Written By Unknown on Selasa, 02 Juli 2013 | 22.11

By David Bowden, Defence Correspondent

SAS sniper Danny Nightingale "put the public at risk" by keeping a working 9mm pistol and more than 300 rounds of ammunition in the bedroom of his shared house, a trial has been told.

Those dangers "were particularly acute in this case given the quantity of 9mm rounds (172) that were stored in the same bedroom as the gun," said prosecutors.

They claim that Sgt Nightingale also had many rounds of other ammunition, including bullets for a sniper rifle, a smoke grenade and signal flares.

Prosecutor Timothy Cray told the court martial there was "no excuse" for what the defendant did.
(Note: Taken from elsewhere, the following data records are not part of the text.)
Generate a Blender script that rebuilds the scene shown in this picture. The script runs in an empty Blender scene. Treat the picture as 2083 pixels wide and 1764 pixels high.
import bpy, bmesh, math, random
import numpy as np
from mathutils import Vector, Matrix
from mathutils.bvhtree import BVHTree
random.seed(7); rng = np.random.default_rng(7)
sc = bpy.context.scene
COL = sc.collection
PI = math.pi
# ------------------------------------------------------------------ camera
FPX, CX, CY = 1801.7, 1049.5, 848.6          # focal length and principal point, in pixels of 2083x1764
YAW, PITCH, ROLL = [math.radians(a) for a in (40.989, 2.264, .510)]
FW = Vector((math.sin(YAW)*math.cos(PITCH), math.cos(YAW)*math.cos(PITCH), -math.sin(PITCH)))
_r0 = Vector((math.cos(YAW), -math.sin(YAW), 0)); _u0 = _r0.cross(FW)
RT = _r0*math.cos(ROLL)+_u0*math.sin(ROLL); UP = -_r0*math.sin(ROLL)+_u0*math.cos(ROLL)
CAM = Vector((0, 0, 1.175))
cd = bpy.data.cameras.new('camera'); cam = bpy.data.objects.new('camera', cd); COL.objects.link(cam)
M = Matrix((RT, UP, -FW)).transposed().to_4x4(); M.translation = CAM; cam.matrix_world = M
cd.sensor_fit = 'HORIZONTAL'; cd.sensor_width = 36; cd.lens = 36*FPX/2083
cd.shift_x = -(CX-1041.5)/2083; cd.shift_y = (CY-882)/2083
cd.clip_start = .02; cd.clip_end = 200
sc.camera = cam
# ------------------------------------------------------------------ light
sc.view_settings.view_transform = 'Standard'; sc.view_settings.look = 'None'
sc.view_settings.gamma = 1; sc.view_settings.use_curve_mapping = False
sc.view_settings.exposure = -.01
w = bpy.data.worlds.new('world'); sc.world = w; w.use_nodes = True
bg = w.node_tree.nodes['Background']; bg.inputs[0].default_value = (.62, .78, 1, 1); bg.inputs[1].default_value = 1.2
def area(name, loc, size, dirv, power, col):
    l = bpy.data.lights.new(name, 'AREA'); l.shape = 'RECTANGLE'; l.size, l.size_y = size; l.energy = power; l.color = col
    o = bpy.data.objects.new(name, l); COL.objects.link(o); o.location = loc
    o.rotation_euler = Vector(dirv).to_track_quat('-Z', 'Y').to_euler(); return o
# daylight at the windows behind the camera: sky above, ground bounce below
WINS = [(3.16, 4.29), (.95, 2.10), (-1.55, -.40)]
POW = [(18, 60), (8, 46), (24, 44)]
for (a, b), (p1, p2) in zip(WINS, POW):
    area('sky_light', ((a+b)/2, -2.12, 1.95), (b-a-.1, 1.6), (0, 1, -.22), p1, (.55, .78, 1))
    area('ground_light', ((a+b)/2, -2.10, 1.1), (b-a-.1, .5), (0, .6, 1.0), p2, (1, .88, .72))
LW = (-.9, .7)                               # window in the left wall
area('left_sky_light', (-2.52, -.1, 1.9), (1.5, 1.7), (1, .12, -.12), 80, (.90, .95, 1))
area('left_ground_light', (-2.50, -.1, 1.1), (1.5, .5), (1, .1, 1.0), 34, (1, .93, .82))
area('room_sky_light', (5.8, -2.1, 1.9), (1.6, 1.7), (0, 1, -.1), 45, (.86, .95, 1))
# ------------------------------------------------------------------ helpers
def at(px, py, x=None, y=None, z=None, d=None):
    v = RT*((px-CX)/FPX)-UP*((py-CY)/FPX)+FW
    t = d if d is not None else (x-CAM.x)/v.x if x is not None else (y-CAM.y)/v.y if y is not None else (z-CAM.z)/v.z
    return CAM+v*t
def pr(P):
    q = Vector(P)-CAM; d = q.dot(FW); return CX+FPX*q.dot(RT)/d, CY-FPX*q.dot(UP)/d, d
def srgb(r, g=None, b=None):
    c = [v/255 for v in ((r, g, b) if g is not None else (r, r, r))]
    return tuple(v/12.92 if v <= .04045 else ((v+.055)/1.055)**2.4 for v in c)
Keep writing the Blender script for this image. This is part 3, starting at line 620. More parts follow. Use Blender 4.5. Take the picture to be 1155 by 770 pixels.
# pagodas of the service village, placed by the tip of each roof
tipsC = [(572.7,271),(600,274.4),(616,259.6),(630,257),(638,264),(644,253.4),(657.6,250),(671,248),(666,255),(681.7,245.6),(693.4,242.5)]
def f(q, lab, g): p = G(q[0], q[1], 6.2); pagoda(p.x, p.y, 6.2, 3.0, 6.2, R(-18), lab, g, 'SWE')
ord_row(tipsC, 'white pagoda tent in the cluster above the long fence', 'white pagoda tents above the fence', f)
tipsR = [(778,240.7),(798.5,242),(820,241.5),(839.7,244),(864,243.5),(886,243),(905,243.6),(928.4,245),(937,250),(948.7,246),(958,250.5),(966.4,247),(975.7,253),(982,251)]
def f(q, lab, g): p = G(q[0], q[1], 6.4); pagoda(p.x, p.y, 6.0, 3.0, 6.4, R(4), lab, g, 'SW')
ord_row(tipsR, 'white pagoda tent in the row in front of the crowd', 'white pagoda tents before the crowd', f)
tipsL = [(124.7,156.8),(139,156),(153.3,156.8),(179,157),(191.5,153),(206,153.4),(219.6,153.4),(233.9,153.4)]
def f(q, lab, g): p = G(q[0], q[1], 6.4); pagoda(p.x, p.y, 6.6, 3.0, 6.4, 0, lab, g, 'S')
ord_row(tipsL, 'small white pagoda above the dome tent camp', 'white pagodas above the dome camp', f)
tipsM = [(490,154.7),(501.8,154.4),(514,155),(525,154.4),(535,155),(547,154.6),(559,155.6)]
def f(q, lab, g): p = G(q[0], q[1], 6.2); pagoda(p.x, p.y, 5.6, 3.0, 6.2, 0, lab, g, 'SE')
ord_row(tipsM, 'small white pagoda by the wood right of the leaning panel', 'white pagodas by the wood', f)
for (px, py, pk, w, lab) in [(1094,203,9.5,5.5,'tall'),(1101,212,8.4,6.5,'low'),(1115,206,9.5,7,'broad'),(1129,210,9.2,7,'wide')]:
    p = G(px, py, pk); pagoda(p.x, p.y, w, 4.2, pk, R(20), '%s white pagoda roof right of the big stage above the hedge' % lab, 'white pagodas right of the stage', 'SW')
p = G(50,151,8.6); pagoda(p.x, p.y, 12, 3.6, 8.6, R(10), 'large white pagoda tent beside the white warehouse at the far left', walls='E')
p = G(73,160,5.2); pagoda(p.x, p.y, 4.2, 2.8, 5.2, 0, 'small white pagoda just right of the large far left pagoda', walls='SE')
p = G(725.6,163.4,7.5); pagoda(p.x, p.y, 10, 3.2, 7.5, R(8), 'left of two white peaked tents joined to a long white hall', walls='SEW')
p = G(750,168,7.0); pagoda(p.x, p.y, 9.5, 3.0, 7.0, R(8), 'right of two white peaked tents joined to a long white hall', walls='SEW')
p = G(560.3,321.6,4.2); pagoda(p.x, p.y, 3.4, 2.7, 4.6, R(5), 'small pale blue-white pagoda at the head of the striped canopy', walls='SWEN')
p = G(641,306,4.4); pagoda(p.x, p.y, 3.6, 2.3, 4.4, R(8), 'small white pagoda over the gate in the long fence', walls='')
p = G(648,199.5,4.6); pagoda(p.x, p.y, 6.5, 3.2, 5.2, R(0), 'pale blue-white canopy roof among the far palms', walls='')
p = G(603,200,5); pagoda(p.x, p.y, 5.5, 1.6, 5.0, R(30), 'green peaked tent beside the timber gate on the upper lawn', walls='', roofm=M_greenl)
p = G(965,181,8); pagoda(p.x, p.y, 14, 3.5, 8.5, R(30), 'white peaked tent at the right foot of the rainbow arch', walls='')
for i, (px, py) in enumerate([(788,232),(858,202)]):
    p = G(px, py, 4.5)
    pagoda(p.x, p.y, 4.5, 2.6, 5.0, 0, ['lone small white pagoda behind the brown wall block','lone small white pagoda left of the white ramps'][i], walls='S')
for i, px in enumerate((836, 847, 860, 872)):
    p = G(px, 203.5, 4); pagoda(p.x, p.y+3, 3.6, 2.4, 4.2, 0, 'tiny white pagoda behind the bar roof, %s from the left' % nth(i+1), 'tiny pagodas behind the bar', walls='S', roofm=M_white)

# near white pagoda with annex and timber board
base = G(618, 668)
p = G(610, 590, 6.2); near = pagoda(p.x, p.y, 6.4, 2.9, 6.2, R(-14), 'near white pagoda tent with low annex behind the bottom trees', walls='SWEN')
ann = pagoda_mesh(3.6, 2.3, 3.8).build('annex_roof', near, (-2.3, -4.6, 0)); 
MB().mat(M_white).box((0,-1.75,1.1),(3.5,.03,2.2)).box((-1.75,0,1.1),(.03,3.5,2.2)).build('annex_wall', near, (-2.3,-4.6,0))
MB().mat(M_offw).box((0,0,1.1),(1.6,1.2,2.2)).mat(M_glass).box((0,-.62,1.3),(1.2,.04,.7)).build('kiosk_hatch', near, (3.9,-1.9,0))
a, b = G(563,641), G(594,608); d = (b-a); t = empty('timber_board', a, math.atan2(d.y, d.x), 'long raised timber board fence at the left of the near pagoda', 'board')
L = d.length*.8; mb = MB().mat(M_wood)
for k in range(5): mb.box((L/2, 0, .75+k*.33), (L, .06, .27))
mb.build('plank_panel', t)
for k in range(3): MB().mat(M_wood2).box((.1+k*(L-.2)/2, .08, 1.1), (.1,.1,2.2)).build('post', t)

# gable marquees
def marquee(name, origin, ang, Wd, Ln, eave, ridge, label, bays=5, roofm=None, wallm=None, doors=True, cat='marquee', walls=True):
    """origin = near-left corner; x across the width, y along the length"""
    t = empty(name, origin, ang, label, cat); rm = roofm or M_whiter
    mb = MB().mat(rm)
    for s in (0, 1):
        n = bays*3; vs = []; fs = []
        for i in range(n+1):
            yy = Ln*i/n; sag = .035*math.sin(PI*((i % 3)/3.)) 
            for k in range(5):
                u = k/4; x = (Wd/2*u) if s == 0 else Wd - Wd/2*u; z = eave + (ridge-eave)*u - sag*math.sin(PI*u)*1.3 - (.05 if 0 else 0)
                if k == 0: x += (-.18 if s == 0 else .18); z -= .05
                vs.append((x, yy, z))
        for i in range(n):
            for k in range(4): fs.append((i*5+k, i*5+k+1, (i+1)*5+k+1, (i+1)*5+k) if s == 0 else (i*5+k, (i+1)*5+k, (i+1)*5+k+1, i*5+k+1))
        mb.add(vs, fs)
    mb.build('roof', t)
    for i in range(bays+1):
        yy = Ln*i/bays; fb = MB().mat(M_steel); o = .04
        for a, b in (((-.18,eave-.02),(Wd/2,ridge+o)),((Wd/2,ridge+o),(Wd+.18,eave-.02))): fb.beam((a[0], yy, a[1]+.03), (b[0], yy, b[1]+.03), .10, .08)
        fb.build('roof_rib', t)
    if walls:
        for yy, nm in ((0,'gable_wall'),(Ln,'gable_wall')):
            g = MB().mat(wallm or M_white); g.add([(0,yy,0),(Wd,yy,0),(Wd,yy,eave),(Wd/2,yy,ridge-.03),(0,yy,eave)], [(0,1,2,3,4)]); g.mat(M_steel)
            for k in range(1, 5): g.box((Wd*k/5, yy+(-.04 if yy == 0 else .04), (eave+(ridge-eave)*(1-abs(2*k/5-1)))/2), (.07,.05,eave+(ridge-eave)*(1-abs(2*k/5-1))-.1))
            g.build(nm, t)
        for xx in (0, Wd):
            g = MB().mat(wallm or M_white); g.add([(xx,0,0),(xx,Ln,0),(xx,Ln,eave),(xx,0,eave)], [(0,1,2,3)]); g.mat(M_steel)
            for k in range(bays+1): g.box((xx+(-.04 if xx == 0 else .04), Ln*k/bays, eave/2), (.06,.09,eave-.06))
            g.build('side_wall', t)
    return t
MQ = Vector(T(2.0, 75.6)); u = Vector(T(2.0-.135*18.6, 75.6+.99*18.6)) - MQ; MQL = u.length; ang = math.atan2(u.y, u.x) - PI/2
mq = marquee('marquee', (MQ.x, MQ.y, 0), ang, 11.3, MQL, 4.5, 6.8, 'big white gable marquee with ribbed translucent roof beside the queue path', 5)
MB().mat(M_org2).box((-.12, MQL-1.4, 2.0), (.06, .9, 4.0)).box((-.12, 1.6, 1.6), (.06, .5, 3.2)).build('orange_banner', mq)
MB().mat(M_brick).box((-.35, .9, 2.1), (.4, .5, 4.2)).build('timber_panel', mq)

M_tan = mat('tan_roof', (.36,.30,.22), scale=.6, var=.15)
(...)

Sergeant Danny Nightingale Sgt Nightingale: 'Stored bullets, a grenade and a flare in his house'

"No matter how he tries to deny it, the gun and the ammunition were in his bedroom because he put them there and kept them there. These are the plain facts which he will not face up to," said Mr Cray.

The prosecution says that Danny Nightingale told police interviewers that he had brought the gun back from Iraq in 2007 and had intended to have it decommissioned and handed over to his unit as a trophy.

Nightingale has pleaded not guilty to both charges of possessing the gun and ammunition illegally.

Prosecutors say the defence will claim that someone else put the weapon and ammunition into the sniper's room and that he couldn't remember because of a brain injury sustained during a jungle marathon in Brazil in 2009.

The prosecutor told the hearing that "no one is saying that Sgt Nightingale was a bad soldier, in fact his service career is deserving of high praise", but added "even good soldiers can make bad mistakes".

The court has also heard that despite defence claims that Nightingale was mentally impaired after his collapse in the jungle, he was passed fit for deployment to Afghanistan a year later.

The court martial has been told that Sgt Nightingale's housemate, who also worked as a firing range instructor for the SAS and known only as soldier N, has already been convicted of similar charges to Nightingale and is serving a prison sentence.

Concluding his opening statement, the prosecutor posed three questions to the panel:

"Did the defendant put the gun and the ammunition in his bedroom, or did somebody else put it there?

"If the gun and ammunition belonged to somebody else, how did the defendant miss it?

"Is this claim of memory loss in respect of specific and detailed confessions the truth or a lie told to try and avoid the consequences of the truth?"

The trial is expected to last into next week and evidence will be heard from serving Special Forces soldiers, including some who will speak to the court martial via videolink from Afghanistan where they are currently on operations.

The judge has already ruled that none of the SAS witnesses can be identified.